SW3

At my age there are few firsts. Few good ones anyway. This week, I went to Chelsea Flower Show for the first time. I know I know, it’s flowers, you can’t eat them, and even though I discovered plenty of veg-heavy gardens and stands what there is to eat you’re not allowed to eat.

I went because I could (Press Day ticket, darling) and I went because I love a window into another world, and I went to meet Tamsin and Cinead from The English Garden (more on that in a bit), and to watch Emma T eat bacon, and to see what the whole thing was about. And to see if I got it.
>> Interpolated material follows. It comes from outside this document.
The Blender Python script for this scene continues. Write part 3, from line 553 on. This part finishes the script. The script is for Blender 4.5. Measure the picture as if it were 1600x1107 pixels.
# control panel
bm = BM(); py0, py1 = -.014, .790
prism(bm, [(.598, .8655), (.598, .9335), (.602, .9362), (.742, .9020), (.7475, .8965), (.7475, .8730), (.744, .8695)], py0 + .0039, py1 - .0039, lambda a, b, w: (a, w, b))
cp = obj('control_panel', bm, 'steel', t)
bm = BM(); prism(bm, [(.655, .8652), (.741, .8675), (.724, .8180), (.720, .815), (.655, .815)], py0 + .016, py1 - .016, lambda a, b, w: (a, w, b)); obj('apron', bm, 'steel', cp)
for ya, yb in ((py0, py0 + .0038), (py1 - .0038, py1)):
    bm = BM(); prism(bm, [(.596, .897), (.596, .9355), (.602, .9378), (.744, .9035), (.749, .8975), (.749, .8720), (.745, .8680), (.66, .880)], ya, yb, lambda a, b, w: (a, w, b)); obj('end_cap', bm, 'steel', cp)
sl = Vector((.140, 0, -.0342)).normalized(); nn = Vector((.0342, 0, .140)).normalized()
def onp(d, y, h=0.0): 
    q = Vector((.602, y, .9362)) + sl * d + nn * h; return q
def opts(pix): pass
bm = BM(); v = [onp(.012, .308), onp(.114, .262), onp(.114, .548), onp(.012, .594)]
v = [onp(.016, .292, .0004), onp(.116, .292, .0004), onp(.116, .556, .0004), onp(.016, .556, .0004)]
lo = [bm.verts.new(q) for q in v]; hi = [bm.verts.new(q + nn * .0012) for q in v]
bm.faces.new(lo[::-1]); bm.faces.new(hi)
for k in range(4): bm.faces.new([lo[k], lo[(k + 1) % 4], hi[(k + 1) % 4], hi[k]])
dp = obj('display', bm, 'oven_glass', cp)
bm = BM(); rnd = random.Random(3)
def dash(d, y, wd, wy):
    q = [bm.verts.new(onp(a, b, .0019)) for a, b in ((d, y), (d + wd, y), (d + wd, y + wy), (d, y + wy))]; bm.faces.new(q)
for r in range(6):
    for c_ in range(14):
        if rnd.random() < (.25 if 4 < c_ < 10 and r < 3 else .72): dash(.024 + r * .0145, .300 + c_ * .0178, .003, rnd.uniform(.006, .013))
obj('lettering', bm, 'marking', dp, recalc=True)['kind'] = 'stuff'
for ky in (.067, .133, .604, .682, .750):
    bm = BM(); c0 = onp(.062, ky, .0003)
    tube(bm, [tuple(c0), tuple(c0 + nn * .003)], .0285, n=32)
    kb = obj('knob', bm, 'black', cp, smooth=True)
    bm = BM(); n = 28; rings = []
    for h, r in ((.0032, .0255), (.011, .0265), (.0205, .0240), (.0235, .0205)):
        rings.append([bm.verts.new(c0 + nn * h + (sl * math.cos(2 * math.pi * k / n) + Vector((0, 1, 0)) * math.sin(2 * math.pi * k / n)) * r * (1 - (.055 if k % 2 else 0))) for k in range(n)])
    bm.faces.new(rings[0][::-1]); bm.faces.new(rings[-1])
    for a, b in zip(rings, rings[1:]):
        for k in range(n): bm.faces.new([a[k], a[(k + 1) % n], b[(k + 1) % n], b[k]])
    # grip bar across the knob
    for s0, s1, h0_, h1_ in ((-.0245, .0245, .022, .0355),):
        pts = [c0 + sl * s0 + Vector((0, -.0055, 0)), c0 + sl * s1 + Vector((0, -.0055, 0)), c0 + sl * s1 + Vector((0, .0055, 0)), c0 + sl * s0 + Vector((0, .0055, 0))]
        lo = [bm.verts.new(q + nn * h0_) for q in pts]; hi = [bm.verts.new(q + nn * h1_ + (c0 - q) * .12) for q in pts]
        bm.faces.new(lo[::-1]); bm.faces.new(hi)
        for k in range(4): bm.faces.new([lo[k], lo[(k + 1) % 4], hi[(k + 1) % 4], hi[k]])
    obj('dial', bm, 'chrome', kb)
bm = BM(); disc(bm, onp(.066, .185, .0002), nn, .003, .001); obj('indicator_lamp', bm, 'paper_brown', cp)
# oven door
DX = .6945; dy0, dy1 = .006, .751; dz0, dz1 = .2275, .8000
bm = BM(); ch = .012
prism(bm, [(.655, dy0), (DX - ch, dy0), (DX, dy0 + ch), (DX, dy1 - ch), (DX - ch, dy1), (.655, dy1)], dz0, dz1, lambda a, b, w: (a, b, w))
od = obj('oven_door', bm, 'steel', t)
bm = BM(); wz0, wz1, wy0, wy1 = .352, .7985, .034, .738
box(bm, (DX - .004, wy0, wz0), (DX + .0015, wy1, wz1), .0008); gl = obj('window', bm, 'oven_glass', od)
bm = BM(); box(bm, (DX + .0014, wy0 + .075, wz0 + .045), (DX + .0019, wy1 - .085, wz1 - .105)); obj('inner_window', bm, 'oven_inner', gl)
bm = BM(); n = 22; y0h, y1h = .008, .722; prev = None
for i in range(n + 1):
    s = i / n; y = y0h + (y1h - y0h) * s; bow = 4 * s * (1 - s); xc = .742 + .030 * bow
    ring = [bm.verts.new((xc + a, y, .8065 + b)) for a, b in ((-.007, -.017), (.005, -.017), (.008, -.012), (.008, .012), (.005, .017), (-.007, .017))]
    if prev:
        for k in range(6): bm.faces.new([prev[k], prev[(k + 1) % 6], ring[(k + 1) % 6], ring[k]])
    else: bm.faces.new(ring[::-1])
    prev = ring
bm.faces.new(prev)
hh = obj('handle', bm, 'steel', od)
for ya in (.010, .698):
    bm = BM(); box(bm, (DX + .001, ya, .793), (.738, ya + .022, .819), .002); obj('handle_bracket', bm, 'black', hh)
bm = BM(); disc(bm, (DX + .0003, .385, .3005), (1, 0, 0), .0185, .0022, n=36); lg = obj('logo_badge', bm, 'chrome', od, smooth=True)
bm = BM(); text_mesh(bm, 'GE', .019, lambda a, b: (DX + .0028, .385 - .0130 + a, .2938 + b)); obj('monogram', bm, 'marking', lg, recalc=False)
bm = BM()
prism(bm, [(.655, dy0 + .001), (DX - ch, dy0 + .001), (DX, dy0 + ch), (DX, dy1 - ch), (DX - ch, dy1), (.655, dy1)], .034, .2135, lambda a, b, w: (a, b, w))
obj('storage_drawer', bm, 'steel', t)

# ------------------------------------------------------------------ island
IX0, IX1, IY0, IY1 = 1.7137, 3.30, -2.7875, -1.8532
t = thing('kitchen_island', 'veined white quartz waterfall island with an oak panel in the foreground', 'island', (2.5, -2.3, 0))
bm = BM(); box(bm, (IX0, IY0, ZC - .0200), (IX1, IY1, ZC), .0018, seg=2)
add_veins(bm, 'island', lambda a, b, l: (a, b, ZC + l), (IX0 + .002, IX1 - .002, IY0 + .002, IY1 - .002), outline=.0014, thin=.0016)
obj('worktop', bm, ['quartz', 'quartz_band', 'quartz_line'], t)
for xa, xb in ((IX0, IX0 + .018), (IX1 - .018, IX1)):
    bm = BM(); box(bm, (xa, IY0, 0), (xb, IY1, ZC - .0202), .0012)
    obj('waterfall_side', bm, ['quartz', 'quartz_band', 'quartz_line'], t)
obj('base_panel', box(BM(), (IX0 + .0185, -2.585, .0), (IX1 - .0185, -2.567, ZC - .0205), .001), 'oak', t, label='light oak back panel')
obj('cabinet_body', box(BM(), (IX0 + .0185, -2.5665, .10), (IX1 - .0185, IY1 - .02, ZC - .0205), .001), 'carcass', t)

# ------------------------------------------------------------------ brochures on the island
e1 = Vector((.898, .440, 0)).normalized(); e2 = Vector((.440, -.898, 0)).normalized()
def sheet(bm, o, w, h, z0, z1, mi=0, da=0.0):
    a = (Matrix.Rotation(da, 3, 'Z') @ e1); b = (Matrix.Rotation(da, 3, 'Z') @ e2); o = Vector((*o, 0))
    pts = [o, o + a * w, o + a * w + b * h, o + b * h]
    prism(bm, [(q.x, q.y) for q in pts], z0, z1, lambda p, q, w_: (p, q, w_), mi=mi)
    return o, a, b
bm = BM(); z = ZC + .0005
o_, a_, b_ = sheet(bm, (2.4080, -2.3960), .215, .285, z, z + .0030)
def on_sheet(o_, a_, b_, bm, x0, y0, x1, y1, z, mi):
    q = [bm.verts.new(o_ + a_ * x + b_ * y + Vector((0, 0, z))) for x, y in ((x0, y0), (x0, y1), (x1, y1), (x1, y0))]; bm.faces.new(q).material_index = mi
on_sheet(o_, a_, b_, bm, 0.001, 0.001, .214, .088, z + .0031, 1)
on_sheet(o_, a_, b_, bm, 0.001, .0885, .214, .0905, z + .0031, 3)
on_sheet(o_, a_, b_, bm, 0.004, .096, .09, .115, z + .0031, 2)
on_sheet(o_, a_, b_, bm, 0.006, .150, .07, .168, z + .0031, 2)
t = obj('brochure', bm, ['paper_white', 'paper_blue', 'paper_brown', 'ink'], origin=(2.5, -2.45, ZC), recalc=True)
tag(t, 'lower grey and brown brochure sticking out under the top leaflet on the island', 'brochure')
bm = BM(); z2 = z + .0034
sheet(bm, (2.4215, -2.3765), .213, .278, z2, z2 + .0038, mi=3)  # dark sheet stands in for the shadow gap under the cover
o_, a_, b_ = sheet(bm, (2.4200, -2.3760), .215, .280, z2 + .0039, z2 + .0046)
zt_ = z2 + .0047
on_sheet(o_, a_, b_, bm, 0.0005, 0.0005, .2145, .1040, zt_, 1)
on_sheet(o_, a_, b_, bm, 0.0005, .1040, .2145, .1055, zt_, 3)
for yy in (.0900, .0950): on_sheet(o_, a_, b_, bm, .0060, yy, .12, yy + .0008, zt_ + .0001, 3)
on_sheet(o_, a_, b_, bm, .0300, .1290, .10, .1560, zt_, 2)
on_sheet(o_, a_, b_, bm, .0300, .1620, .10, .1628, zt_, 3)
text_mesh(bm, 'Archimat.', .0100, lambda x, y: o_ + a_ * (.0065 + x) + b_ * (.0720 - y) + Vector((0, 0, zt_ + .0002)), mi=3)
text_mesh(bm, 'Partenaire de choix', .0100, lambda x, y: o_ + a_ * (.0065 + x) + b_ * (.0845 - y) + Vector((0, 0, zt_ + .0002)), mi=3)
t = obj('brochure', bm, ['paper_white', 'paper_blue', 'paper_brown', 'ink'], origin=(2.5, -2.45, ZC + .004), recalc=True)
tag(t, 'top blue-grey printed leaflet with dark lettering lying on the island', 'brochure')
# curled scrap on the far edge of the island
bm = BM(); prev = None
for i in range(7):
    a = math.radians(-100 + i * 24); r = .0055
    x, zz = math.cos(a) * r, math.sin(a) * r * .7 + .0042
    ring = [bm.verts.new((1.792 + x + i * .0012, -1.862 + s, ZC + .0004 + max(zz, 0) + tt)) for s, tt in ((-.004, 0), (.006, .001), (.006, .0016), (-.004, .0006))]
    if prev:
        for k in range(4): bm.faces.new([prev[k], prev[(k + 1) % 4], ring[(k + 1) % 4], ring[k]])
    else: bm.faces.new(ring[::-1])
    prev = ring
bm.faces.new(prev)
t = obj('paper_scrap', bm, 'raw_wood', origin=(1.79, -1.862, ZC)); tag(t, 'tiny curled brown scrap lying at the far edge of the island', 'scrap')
First things first – I saw Rolf, so trainfare justified. I said hello to at least 4 famous people, having recognised them and in the same millisecond (ie the millisecond before I made the next step and recognised them as FAMOUS people) said hello. I have a strategy for such occasions: I figure they meet so many people they could never be certain that they didn’t know me, so I carry on chatting. Wife alright, yeah, yourself? Been doing much since that last series dived? Thought not.

Second things second – being the sort of day that’s essentially about something good, a celebration, a coming together, it’s always likely that you’ll come across more than one or two very fine people. I ran into an old work colleague from a dozen years ago, he the height of tanned french fashion, me clashingly less than resplendent in my coarse fair Englishness. I also finally met the enormously entertaining James Alexander-Sinclair who I’d previously only known in this fabulous world of blogland, and Jane Perrone from the Guardian who for some reason imagined me considerably less tall (do I blog in a short way I wonder?). She wore the same coat as Emma T, although there was no confusing the two as Jane could, I’m sure, eat a bacon sandwich while retaining the faintest modicum of decorum.

Third things things third- I can’t help a quiet feeling of being a bit dim. I loved the nursery stands…the producers, the growers, the nursery(wo)men…or at least a good number of them. The Jersey Growers stand (above) made me smile. I’m in no way a veg show goer, but it was perfection in it’s own just-so way. As was Jekka’s. And a good few others – including the Eden Project’s Key Garden, below. Some of the small gardens out on the periphery really caught my attention too. But it was the big show gardens (if that’s the right way to put it) that I wasn’t sure about. Some were awful, end of..and some were very clever – even a dumbo could see that, but few really grabbed me. Or was it that I just didn’t get it? Is it that I don’t have the gift of seeing in the right way? I’m genuinely not sure. With music, with films I have the mental equipment to understand, to see beyond the initial fluff, to see (say) Bladerunner as anything but just another sci-fi flick. Most people do I’m sure. But more than once I felt like I was staring at the Emperor, nude (or at least in some very poor slacks). As a teenager I didn’t get jazz – it sounded (as the great Eric Morecambe said in another context) like all the right notes, just not necessarily in the right order – and most of the day I had a similar feeling. Perhaps, I wondered over a rather marvellous blueberry muffin, my currently ignorant self would soon acquire the appropriate understanding to perceive the Best In Show Daily Telegraph garden for the majesterial joy that it was commonly beheld.

It wasn’t that I hated the Telegraph garden, I just didn’t get the wild acclaim. By the end of the day I’d seen it many times, spotting the rather marvellous Adam Nicholson, without shoes and in what looked suspiciously like rugby socks, interviewing someone or other in the room that was at the garden’s centre. 5’ll get you 10 it was for the the Telegraph. By 3 when the proles had to go, I could see something ok about it, but I still didn’t get the fuss, the adulation that went with it from most people including the Gardeners World folk come the evening show. But by the end of the day I did have a sense that it wasn’t like the jazz thing, it felt more like prog rock: technically admirable in a male sort of way, not without some interest here and there, but too many notes, not necessarily in the right order. And it left me wanting a little more soul.

Going back next year mind.

  • It was my first time too (on Tuesday)and I loved it, but like you I wasn't grabbed by the 'big' gardens either. (Ooh matron!)

    I got wildly excited when I was invited onto the Future Garden for a chat with Nigel Dunnett though 😀

    For me, the Great Pavilion was the place to be.